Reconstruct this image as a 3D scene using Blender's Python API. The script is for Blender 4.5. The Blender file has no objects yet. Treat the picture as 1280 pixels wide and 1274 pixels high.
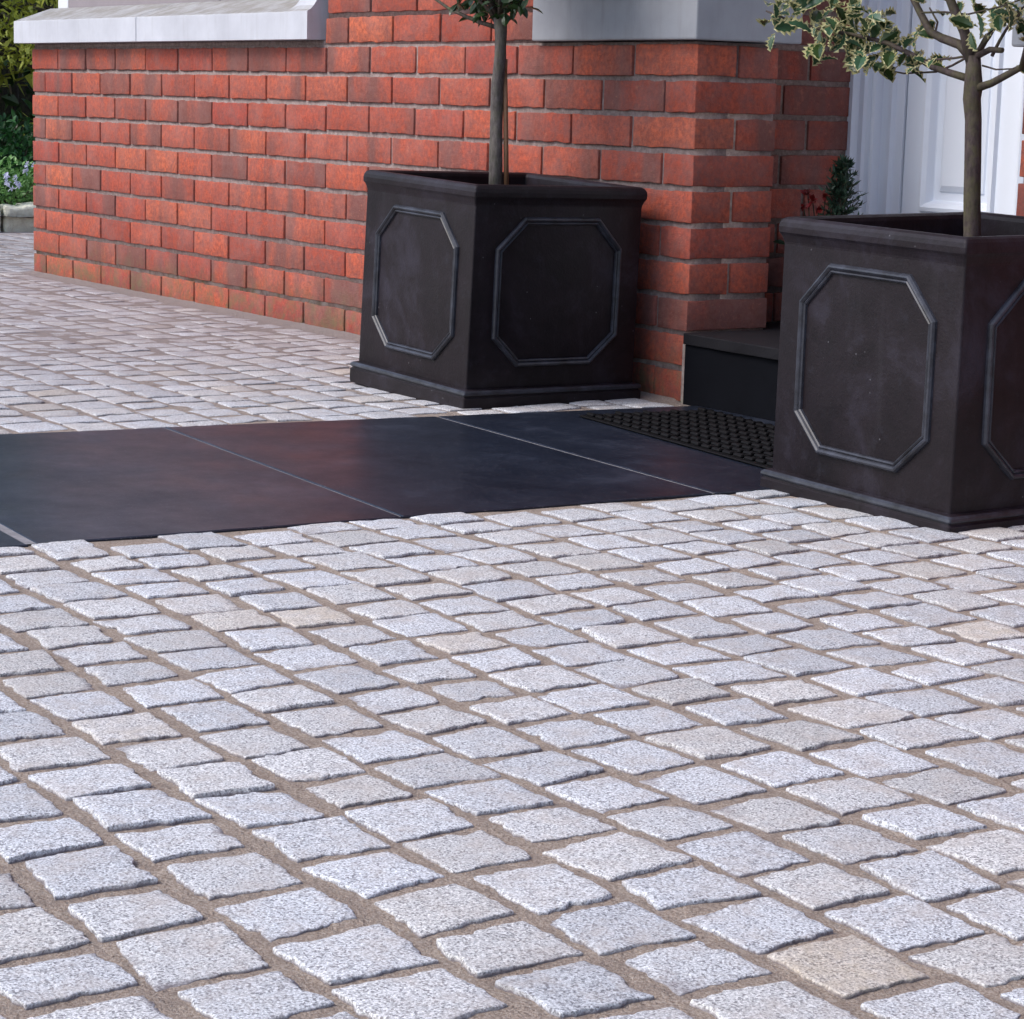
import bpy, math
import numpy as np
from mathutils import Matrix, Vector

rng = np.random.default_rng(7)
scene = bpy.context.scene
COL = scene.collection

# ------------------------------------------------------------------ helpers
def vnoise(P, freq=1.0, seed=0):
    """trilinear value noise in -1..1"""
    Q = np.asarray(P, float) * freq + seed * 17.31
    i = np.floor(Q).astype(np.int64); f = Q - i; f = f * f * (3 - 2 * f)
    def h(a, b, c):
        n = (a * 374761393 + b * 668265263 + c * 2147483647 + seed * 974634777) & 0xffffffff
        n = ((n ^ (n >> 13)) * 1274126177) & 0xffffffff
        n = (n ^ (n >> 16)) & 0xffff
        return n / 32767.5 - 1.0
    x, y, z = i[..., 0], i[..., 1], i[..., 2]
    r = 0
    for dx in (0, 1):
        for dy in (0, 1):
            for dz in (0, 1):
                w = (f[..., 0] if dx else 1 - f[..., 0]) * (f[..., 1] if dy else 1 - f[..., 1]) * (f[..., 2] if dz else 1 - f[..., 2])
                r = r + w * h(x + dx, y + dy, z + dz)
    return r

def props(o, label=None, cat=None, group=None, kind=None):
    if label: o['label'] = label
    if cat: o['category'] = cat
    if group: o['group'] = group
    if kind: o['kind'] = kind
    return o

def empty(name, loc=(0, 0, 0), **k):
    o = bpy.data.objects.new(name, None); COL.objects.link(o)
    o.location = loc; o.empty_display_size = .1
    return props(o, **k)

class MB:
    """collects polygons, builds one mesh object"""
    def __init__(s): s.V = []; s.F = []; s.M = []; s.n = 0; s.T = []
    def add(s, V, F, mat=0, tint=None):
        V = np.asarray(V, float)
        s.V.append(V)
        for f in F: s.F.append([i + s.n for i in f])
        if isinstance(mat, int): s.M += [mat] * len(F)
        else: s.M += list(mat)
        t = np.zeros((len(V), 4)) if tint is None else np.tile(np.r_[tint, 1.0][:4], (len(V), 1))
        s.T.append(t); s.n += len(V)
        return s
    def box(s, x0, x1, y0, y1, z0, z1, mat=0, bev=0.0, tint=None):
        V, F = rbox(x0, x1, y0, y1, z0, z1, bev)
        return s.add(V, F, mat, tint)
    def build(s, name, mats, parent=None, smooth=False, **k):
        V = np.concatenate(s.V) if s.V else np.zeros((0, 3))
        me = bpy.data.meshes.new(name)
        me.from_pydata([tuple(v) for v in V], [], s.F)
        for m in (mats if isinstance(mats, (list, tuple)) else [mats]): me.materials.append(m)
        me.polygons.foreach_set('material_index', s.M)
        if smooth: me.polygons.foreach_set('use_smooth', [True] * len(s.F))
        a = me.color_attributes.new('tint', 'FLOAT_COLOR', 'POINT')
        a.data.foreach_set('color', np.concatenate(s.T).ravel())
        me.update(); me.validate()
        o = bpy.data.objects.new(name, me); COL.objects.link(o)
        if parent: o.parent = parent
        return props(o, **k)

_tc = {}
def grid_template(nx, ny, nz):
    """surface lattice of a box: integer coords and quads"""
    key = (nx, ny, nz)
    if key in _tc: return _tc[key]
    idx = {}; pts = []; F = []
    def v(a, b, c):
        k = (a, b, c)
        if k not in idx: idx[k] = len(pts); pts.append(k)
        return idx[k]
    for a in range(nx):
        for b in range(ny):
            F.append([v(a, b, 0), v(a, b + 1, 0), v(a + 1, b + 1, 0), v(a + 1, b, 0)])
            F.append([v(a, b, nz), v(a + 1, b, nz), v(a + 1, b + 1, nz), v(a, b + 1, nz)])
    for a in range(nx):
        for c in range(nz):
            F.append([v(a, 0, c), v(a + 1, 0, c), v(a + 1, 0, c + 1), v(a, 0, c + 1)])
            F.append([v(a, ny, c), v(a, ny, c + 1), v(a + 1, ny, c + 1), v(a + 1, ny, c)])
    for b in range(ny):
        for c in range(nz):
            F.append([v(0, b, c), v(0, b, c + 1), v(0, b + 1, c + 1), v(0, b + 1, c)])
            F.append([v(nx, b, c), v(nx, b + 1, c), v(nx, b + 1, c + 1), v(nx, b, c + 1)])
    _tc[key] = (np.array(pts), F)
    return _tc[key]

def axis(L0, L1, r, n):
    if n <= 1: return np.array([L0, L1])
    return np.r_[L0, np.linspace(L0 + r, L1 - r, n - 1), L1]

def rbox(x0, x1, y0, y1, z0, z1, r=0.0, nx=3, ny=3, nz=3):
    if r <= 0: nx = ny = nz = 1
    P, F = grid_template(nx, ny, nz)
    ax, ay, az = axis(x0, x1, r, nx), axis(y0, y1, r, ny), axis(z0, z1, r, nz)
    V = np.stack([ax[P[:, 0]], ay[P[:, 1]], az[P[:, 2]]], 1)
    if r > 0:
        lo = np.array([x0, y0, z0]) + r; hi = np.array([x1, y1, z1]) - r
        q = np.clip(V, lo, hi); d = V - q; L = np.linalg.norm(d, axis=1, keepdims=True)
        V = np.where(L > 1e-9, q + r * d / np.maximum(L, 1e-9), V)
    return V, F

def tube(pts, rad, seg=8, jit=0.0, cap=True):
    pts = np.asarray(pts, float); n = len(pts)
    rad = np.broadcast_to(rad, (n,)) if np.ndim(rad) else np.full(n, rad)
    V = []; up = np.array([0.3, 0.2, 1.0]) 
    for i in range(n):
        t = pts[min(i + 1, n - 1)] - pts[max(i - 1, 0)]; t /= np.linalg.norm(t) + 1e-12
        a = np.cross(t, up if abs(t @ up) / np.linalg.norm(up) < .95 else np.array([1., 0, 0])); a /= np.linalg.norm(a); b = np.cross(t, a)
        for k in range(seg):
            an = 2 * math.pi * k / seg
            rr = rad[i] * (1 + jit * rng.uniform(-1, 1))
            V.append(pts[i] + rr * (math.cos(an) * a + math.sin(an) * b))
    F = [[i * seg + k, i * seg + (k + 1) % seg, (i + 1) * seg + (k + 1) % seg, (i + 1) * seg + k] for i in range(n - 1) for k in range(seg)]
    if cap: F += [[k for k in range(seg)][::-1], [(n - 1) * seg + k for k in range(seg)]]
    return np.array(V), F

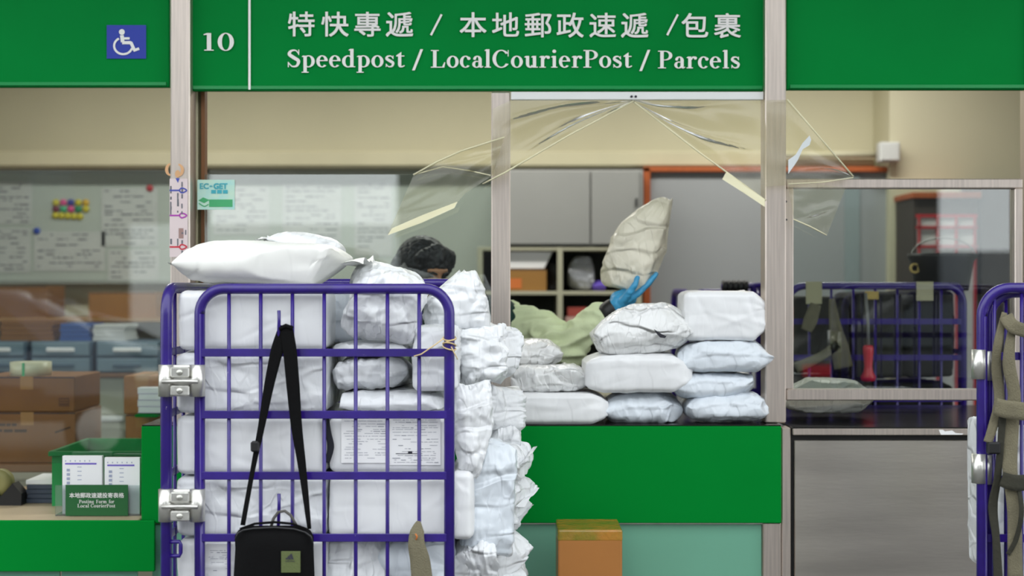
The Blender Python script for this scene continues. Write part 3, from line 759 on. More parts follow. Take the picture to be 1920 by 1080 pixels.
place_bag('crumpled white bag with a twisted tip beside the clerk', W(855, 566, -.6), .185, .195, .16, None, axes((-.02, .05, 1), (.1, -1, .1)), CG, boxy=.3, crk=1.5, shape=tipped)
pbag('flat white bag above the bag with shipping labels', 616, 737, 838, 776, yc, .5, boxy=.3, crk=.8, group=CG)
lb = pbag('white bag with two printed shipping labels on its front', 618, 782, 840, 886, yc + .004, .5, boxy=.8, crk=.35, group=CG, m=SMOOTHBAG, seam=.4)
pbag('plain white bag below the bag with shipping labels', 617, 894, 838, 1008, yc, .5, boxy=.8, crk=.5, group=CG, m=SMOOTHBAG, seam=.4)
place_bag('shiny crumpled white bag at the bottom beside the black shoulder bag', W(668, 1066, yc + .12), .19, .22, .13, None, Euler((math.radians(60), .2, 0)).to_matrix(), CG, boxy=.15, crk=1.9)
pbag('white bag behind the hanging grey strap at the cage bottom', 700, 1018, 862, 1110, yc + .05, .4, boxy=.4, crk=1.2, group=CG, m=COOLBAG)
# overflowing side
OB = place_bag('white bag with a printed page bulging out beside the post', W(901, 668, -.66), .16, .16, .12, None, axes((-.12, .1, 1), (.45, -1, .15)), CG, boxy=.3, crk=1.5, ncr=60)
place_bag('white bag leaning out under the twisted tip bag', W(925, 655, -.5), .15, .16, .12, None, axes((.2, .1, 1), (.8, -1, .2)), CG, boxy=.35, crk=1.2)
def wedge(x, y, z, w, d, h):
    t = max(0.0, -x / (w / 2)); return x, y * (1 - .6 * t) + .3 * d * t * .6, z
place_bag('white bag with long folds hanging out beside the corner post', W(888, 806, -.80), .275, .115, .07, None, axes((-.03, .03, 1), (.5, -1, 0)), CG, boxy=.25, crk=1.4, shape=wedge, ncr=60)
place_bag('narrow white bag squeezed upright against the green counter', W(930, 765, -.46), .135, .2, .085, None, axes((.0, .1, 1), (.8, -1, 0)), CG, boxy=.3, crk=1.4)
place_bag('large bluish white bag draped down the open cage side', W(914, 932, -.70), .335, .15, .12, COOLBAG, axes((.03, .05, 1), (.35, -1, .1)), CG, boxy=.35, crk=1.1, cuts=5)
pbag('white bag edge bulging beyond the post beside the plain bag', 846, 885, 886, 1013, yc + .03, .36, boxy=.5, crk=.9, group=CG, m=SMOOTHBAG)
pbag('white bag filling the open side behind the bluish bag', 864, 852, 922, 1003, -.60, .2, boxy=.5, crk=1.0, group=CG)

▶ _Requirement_
Up to and including the line with "COL = scene.collection", copy the data above from its first line. Skip pictures.

▶ _Exercise result_
Reconstruct this image as a 3D scene using Blender's Python API. The script is for Blender 4.5. The Blender file has no objects yet. Treat the picture as 1280 pixels wide and 1274 pixels high.
import bpy, math
import numpy as np
from mathutils import Matrix, Vector

rng = np.random.default_rng(7)
scene = bpy.context.scene
COL = scene.collection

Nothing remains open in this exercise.